Perhaps the most exciting news surrounding methanol-fueled transport is the recent discovery made by the University of Southern California’s Loker Hydrocarbon Research Institute scientists. The chemists at USC have discovered a way to generate methanol, using CO2 itself. Dr. Prakash, one of the researchers awarded a $1 million prize for their work, has described their work as a way to replace oil. The researchers hope to develop an “anthropogenic carbon cycle” which they describe as “a way to recycle carbon dioxide into fuel.”
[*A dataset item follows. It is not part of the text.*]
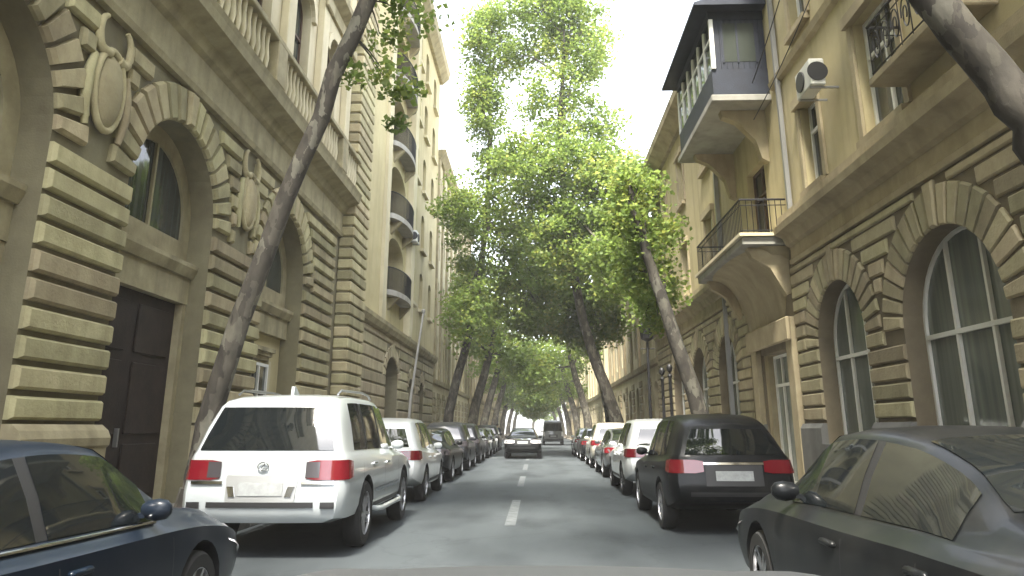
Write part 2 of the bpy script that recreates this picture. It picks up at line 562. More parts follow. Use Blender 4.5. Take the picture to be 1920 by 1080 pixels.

The carbon recycling envisioned will not replace fossil fuels overnight. This is more of a long-term vision for sustainable transport, but switching to methanol-fueled transport does not present as many barriers to adoption as many renewable fuels. One of the major drawbacks of methanol is that it is not a suitable replacement for diesel, compression ignition, engines. Diesel engine vehicles dominate the heavy transport and marine shipping segment of the transport sector, so replacing diesel is an important part of fossil fuel displacement. Luckily, methanol can be easily processed into dimethyl ether (DME), which is an excellent replacement for dino-diesel fuel. DME is cleaner burning and actually has higher a cetane number (measure of fuel quality) than traditional diesel fuel. The prospect of price competitive (sans-subsidy) methanol and DME production from natural gas and CO2 feedstock should have transport sector observers excited.

The transport sector contributes approximately 25% of global greenhouse gas emissions and the rate at which transport related emissions are increasing is rapid. As people in developing nations, especially India and China, put millions of new vehicles on the road, having economical alternative fuels to power these vehicles will be vital. If the transport sector is to ever reduce its contributions to global GHG emissions, alternative fuels will have to displace the fossil fuels our vehicles run on. Until convenient mass transit or the cheap electric or hydrogen fuel cell vehicles of tomorrow are widely used to move people and things, alternative fuels provide the best opportunity for meaningful reductions in transport sector emissions.